Une très importante partie de son œuvre, au cours de la période de Wittenberg, est constituée par des portraits princiers, pour lesquels, parfois, il ne fait que fournir des esquisses au pinceau sur papier, que ses élèves transposeront sur la toile. Le musée de Reims conserve un certain nombre de ces esquisses de visages, d’une énergie souvent farouche. Quelques-uns des portraits définitifs, comme celui du duc de Saxe Henri le Pieux et de sa femme Catherine de Mecklembourg (1514, Dresde), sont des ouvrages d’apparat où les personnages, en pied, portent des costumes d’une bigarrure qui les fait ressembler à des espèces de mannequins de mode. Plus émouvante dans sa familiarité est certes la petite fille en noir du musée du Louvre, aux cheveux blonds retombant en mèches lumineuses et bouclées (v. 1521).
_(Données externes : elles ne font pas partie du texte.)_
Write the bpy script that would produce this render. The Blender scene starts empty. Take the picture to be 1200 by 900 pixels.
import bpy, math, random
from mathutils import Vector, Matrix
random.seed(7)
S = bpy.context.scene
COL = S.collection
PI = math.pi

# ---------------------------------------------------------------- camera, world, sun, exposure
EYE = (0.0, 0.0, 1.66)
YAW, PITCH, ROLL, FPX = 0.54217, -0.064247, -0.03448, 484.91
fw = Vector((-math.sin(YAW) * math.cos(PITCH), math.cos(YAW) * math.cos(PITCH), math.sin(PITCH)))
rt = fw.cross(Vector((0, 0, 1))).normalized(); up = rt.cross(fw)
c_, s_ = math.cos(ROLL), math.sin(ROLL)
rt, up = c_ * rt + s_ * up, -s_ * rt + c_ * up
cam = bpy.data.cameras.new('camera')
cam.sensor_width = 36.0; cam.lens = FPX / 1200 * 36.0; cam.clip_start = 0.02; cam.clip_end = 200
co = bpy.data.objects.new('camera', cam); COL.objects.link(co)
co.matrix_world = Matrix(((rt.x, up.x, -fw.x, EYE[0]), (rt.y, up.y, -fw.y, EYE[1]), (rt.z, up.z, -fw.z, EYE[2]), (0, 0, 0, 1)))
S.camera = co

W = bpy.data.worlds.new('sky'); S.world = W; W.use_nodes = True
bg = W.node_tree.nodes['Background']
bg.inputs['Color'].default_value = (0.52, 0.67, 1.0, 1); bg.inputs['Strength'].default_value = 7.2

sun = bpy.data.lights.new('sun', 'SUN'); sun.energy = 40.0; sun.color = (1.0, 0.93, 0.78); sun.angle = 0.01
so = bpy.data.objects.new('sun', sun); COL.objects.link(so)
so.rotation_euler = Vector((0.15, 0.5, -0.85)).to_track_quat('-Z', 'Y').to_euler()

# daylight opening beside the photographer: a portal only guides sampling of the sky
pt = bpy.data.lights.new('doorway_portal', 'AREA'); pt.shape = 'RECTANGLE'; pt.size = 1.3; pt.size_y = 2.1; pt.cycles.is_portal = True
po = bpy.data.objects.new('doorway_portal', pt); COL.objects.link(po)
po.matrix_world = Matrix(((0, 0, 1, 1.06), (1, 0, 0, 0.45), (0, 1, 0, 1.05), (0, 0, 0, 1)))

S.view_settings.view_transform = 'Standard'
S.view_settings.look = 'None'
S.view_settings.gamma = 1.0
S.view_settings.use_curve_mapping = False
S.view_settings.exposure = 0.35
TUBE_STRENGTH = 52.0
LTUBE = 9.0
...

Toute une autre part — et non la moins abondante — consiste, de manière assez inattendue, en nus à prétextes plus ou moins mythologiques ou historiques : Nymphes, Vénus, Dianes, Lucrèces, d’esprit résolument érotique — filles au corps gracile, à peine voilé d’une écharpe transparente, aux seins pommelés, à la tête petite et ronde, aux yeux allongés à la chinoise. Ces figures fort sophistiquées apparaissent assez tôt, mais accentuent leur type et se multiplient surtout aux environs de 1530. Elles ont également leur place dans les compositions à nombreux personnages, comme l’Âge d’argent (1527, musée de Weimar), Judith et Holopherne (1531, château de Gotha) et surtout le Jugement de Pâris, où l’une des déesses abrite sa nudité sous un immense chapeau, tandis que le chevalier se réduit à une armure articulée qui ne semble recouvrir aucun corps (1529, Metropolitan Museum de New York, dessin à Brunswick). Y a-t-il une intention caricaturale ? Elle existe en tout cas dans une série de tableaux satiriques sur le thème, cher au folklore, de la courtisane caressée par un vieillard. Enfin, en bon serviteur, Lucas s’acquitte de sa charge de peintre de cour lorsqu’il représente les chasses de ses maîtres en des tableaux d’une gaucherie affectée, dont l’exemplaire le plus connu, daté de 1529, se trouve au musée de Vienne.